Work Life after Failure?

Work Life after Failure?
Bildquelle: Emerald Publishing Limited

News vom 26.04.2021

Stefan Razinskas publishes the article “A multilevel perspective on the emergence of failures in teams and their (dys)functional coping through vicious and virtuous circles of cohesion” in the book titled “Work life after failure? How employees bounce back, learn, and recover from work-related setbacks” (edited by Gisa Todt, Julia Backmann, and Matthias Weiss). This conceptual research develops a multilevel framework on the emergence and diffusion of failures in teams and particularly addresses the ambivalent role of team cohesion in the coping with individual and collective failures. The book chapter can be accessed here.

Summary

Successful teams tend to be highly cohesive and team cohesion to be particularly helpful in allowing teams and their members to sustain their success even in the most challenging times. One disillusioning consequence of this reciprocity between cohesion and performance would suggest that failures made by teams and/or their members likely jeopardize their success by preventing them from capitalizing on such virtuous circles associated with team cohesion. Yet, many teams uphold their performance despite the failures they have to cope with, suggesting that the potential vicious circles can be overcome. This chapter aims at illuminating the vicious and virtuous circles associated with team cohesion that are induced by either collective failures of teams or individual failures of their members. It therefore offers a multilevel perspective not only on the emergence and diffusion of failures at the individual and team levels, but also on the critical role that team cohesion plays for a team’s (dys)functional coping across these levels.
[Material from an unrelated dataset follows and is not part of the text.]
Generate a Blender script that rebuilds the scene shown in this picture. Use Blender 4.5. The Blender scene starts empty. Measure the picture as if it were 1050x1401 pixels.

It is theorized that collective failures triggered exogenously can help build team cohesion, and that whether endogenously-triggered collective failures bring about the vicious or the virtuous circles of team cohesion depends on whether the individual failures developing into collective failures are triggered endogenously or exogenously. The implications of this conceptual work are discussed in light of the literatures on error/failure management and group cohesiveness.